Ustaların yanında çırak, hocaların yanında talebeyim
Akademik titrimden öte kendimi ustaların yanında çırak, hocaların yanında talebe; bir ‘hiç’ olarak tanımlıyorum. Kökboya, yaşam kültürü ve nadide sanatta ‘anonim’ hâle gelebilmeyi umut ediyorum.
Yörük hayatının içerisinden geldim ben. Hayatımızın bir bölümü yazları hep kıl çadırlarda geçti. Oradan gelen bir duyguyla da hiç kendimi bir yere ait hissedemedim.
Renkler geleneğimizde çok önemli bir unsur. Çünkü renk denildiğinde akla bir anlatım dili geliyor. Yani insanoğlu dokumaya başladığı andan itibaren hiçbir renge ihtiyaç duymadan yünün doğal hâlini kullanarak dokumalar gerçekleştirebilirdi. Ama insan içten gelen güzelliğini renklerle ifade etme yolunu tercih etti belirli arayışlardan sonra.
Kökboya, sadece bir bitkinin, böceğin ya da bir deniz kabuklusunun üzerindeki rengin alınıp elyafın üzerine tutundurma meselesi değil. Boyama bizim geleneğimizde derin ve felsefi anlamlar da ifade eden bir kültür. Bir yaşam şeklidir. Yani mesele sadece kimya bilgisiyle çözümlenebilecek kadar yalın değil.
O arada renklerin kendiliğinden oluşması süreci beni çok etkilemiştir. Ve ben güzel sanatlar alanı ile ilgilendiğim için de, bir taraftan işim olması ötesinde renklerin peşindeydim. Kendi dünyamdaki o çocukluğumun renkleri… Şu âna kadar büyük bir kısmını başardığımı düşünüyorum çocukluğumdaki renklere dönüşümü.
Hâlâ o arama süreci de bir taraftan devam ediyor.
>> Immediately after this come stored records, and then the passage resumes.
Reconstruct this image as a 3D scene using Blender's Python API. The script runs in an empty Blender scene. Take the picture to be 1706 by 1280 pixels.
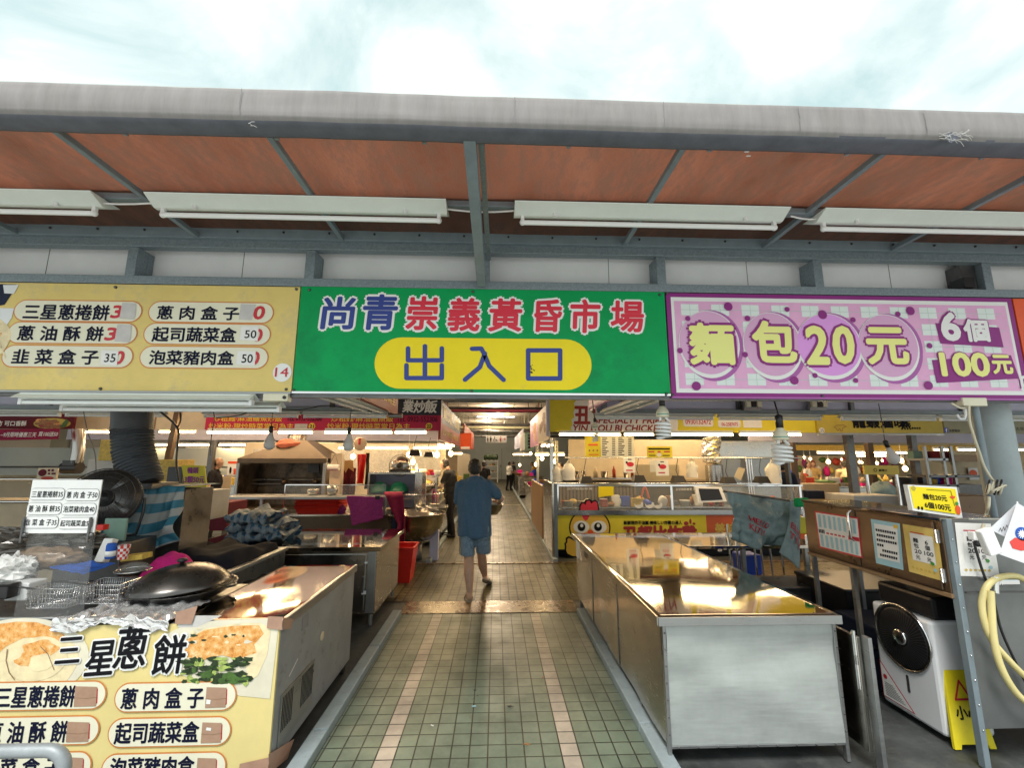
import bpy, bmesh, math, random
from mathutils import Vector, Matrix, noise as mnoise
rnd = random.Random(7)
sc = bpy.context.scene
C = sc.collection
V = Vector
PI = math.pi

# ------------------------------------------------------------------ camera, sky, sun, exposure
FPX, PITCH, YAW, ROLL, EYE = 730.7, math.radians(9.683), math.radians(2.1), math.radians(0.103), 1.72
fw = V((math.sin(YAW)*math.cos(PITCH), math.cos(YAW)*math.cos(PITCH), math.sin(PITCH)))
rt = V((math.cos(YAW), -math.sin(YAW), 0)); up = rt.cross(fw)
rt, up = math.cos(ROLL)*rt + math.sin(ROLL)*up, -math.sin(ROLL)*rt + math.cos(ROLL)*up
EYEP = V((0, 0, EYE))
cam = bpy.data.objects.new('camera', bpy.data.cameras.new('camera')); C.objects.link(cam)
mw = Matrix((rt, up, -fw)).transposed().to_4x4(); mw.translation = EYEP
cam.matrix_world = mw
cam.data.sensor_fit = 'HORIZONTAL'; cam.data.sensor_width = 36
cam.data.lens = 36*FPX/1706; cam.data.clip_start = 0.05; cam.data.clip_end = 600
sc.camera = cam

SUN_EL, SUN_AZ = math.radians(58), math.radians(200)
wd = bpy.data.worlds.new('World'); sc.world = wd; wd.use_nodes = True
nt = wd.node_tree; nt.nodes.clear()
def wn(t, **k):
    n = nt.nodes.new(t)
    for a, b in k.items(): setattr(n, a, b)
    return n
wout = wn('ShaderNodeOutputWorld'); bg = wn('ShaderNodeBackground'); nt.links.new(bg.outputs[0], wout.inputs[0])
bg.inputs[1].default_value = 0.12
sky = wn('ShaderNodeTexSky', sky_type='NISHITA'); sky.sun_disc = False
sky.sun_elevation = SUN_EL; sky.sun_rotation = SUN_AZ; sky.air_density = 1.2; sky.dust_density = 2.5
tc = wn('ShaderNodeTexCoord'); sp = wn('ShaderNodeSeparateXYZ'); nt.links.new(tc.outputs['Generated'], sp.inputs[0])
zz = wn('ShaderNodeMath', operation='MAXIMUM'); nt.links.new(sp.outputs[2], zz.inputs[0]); zz.inputs[1].default_value = .06
dx = wn('ShaderNodeMath', operation='DIVIDE'); dy = wn('ShaderNodeMath', operation='DIVIDE')
nt.links.new(sp.outputs[0], dx.inputs[0]); nt.links.new(zz.outputs[0], dx.inputs[1])
nt.links.new(sp.outputs[1], dy.inputs[0]); nt.links.new(zz.outputs[0], dy.inputs[1])
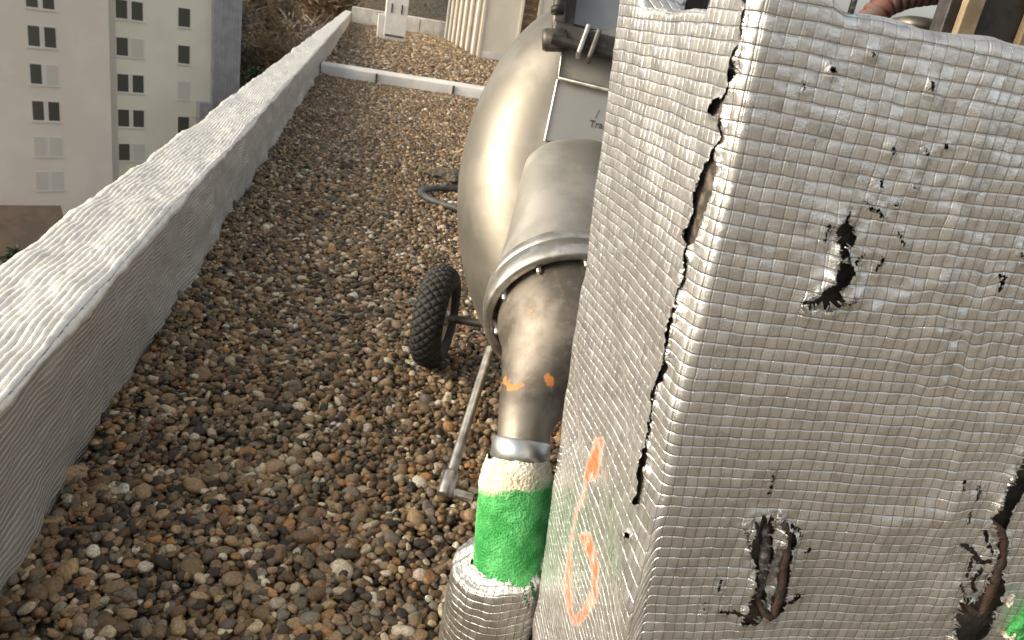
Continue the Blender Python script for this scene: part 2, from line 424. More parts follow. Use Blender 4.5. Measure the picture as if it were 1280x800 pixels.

Kökboya bitkilerle ya da böceklerle veyahut deniz kabuklularıyla, onların üzerindeki rengi -aradaki yardımcı malzemelerle birlikte- boyamak istediğiniz yüzeyin üzerine tutundurma işlemidir. Boyamak istediğiniz yüzey bazen bitkisel kökenli bir elyaf olabilir yani keten olabilir, pamuk olabilir, kenevir olabilir.